Requirement →
Using the records provided below, locate and copy each line that contains the word "writing".

Exercise data →

- - - - - - -

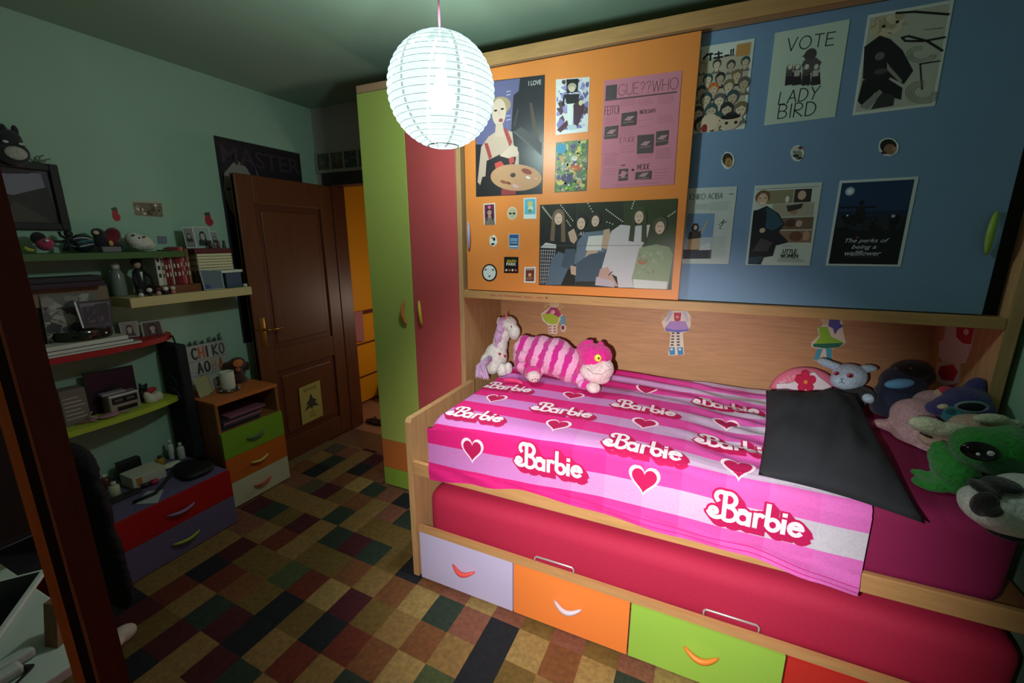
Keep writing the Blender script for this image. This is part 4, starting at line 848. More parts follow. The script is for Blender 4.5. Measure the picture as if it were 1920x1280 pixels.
for k in range(6):                                 # pasted paper seams
    t = math.pi/3*k+.35; pp = []
    for i in range(4, 97, 3):
        a = math.pi*(i/100); pp.append(((LR+.0004)*math.sin(a), -LH*math.cos(a)))
    m_ = MB(); vs = []
    for r_, z in pp:
        for dt_ in (-.0048/max(r_, .02), .0048/max(r_, .02)): vs.append(LAMP+Vector(((r_)*math.cos(t+dt_), (r_)*math.sin(t+dt_), z)))
    m_.add(vs, [(2*i, 2*i+1, 2*i+3, 2*i+2) for i in range(len(pp)-1)], SEAM); m_.build('seam', ln, smooth=True)
bu = bpy.data.materials.new('bulb_glass'); bu.use_nodes = True; b_ = bu.node_tree.nodes['Principled BSDF']; b_.inputs['Emission Color'].default_value = (.95, 1, 1, 1); b_.inputs['Emission Strength'].default_value = 1.0
MB().lathe([(.014, .086), (.015, .07), (.020, .055), (.018, .04), (.001, .034)], LAMP+Vector((0, 0, 0)), bu, 20).build('bulb', ln, smooth=True).visible_shadow = True
MB().lathe([(.018, .13), (.02, .085), (.001, .084)], LAMP, M((230, 230, 230), .5), 16).build('socket', ln, smooth=True)
MB().tube([LAMP+Vector((0, 0, .12)), (LAMP.x, LAMP.y, CZ-.03)], .0035, M((228, 130, 168), .5), 8).build('cord', ln, smooth=True)
MB().lathe([(.05, CZ-LAMP.z), (.045, CZ-LAMP.z-.025), (.01, CZ-LAMP.z-.035)], LAMP, M((220, 225, 220), .5), 24).build('ceiling_cup', ln, smooth=True)

# ================================================================== PLUSH TOYS ON THE BED
WH2 = M((236, 228, 224), .9, 'fur'); LIL = M((216, 170, 216), .9, 'fur'); PINKF = M((226, 110, 160), .9, 'fur')
def floor_to(o, z): pass
# unicorn
t = thing('plush_unicorn', 'white plush unicorn with lilac mane and tail sitting in the corner of the bed', 'plush toy', tuple(U(935, 705, 'Y', 2.02)))
Yu = 2.16
plush('body', [E(930, 668, Yu, 22, 26, .060), E(938, 645, Yu+.01, 14, 26, .045), E(946, 622, Yu+.01, 11, 24, .036), E(953, 606, Yu, 17, 14, .038), E(964, 622, Yu-.01, 12, 15, .032), E(922, 690, Yu-.04, 14, 12, .04), E(941, 694, Yu-.07, 10, 14, .028), E(953, 691, Yu-.04, 8, 13, .028), E(914, 678, Yu-.02, 13, 18, .05)], [WH2], t, .005, 4, .0012)
for u_, v_, r_ in ((935, 602, 10), (955, 606, -8)): plush('ear', [E(u_, v_, Yu-.02, 4, 9, .010, 0, r_)], [M((240, 214, 222), .9, 'fur')], t, .003, 2)
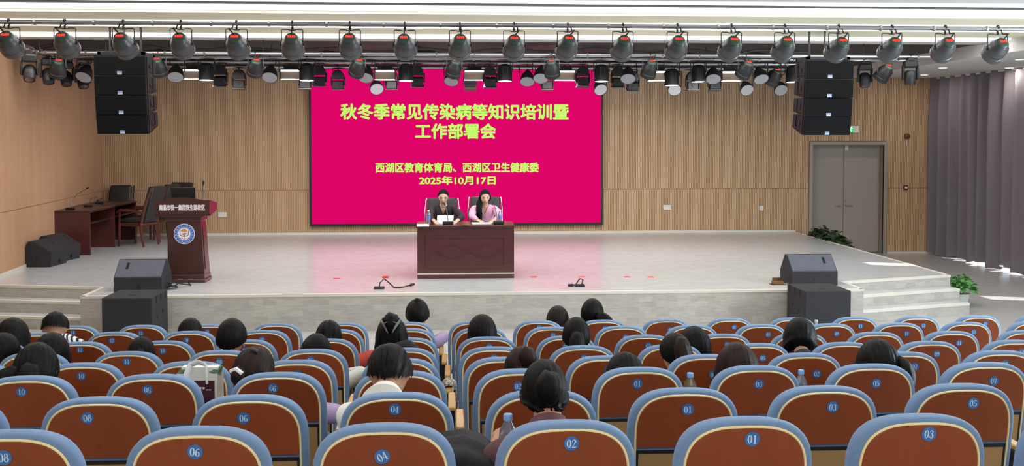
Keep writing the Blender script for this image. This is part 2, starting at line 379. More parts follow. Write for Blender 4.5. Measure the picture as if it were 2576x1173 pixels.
# left wall: slightly splayed along the stage, straight along the hall
LP, LQ = (-7.15, 20.9), (-6.58, 14.9)
dl = (Vector(LQ)-Vector(LP)).normalized(); nl = Vector((-dl.y, dl.x))
off = lambda p, t: (p[0]-nl.x*t, p[1]-nl.y*t)
LE = (LQ[0]+dl.x*.9, LQ[1]+dl.y*.9)
wall_left = struct(MB().prism([LP, LE, off(LE, .2), off(LP, .2)], ZF, 3.62, 'z').box(-6.7, -6.5, -4, LE[1], ZF, 3.62).build('wall_left', 'slat_backing', smooth=0))
sl = MB()
slat_run(sl, LP, LE, .055, ZG-.006, .0325, .012); slat_run(sl, LP, LE, ZG+.006, 3.5, .0325, .012)
stuff(sl.build('slat', 'slat_wood_left', wall_left, smooth=0, merge=False))
struct(MB().prism([LP, LE, (LE[0]+nl.x*.03, LE[1]+nl.y*.03), (LP[0]+nl.x*.03, LP[1]+nl.y*.03)], 0, .05, 'z').build('baseboard_left', 'nosing', smooth=0))
struct(MB().box(-6.7, 10.9, -4.2, -4, ZF, 3.62).build('wall_rear', 'white_paint', smooth=0))
# right wall: solid beside the audience, glazed beside the stage
WR = MB()
WR.box(10.45, 10.7, -4, 11.8, ZF, 3.62); WR.box(10.75, 10.9, 19.9, 20.9, ZF, 3.62); WR.box(10.75, 10.9, 11.2, 20.9, 3.15, 3.62); WR.box(10.75, 10.9, 11.2, 20.9, 1.42, 2.25)  # unseen end strip and spandrel added to block and split the sun
struct(WR.build('wall_right', 'white_paint', smooth=0))
win = struct(MB().box(10.78, 10.79, 11.2, 20.85, ZF, 3.15).build('window_1', 'window_glass', smooth=0))
for i in range(9):
    y = 11.2+i*1.2; MB().box(10.75, 10.83, y, y+.06, ZF, 3.15).build('window_post', 'door_frame', win, smooth=0)
for z in (ZF, .55, 3.1): MB().box(10.75, 10.83, 11.2, 20.85, z, z+.05).build('window_rail', 'door_frame', win, smooth=0)
# ceilings
struct(MB().box(-7.4, 10.9, -4.2, 21.1, 3.62, 3.75).build('ceiling', 'white_paint', smooth=0))
XC0, XC1 = -7.2, 8.28
def board(y0, y1, m, z0=3.5): return struct(MB().box(XC0, XC1, y0, y1, z0, 3.62).build('ceiling_board', m, smooth=0))
board(-4, 10.56, 'white_paint'); board(10.66, 11.07, 'ceiling_grey'); board(11.88, 12.62, 'ceiling_beige'); board(12.84, 13.10, 'ceiling_grey')
board(13.42, 14.2, 'ceiling_beige'); board(14.36, 14.42, 'ceiling_grey'); board(14.84, 15.30, 'white_paint'); board(11.2, 11.27, 'ceiling_grey')
struct(MB().box(XC0, XC1, 15.30, 20.87, 3.5, 3.62).build('ceiling_stage', 'ceiling_dark', smooth=0))
struct(MB().box(XC1, 10.75, -4, 20.87, 3.3, 3.62).build('ceiling_soffit', 'white_paint', smooth=0))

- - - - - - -

Full solution →
Keep writing the Blender script for this image. This is part 4, starting at line 848. More parts follow. The script is for Blender 4.5. Measure the picture as if it were 1920x1280 pixels.
Keep writing the Blender script for this image. This is part 2, starting at line 379. More parts follow. Write for Blender 4.5. Measure the picture as if it were 2576x1173 pixels.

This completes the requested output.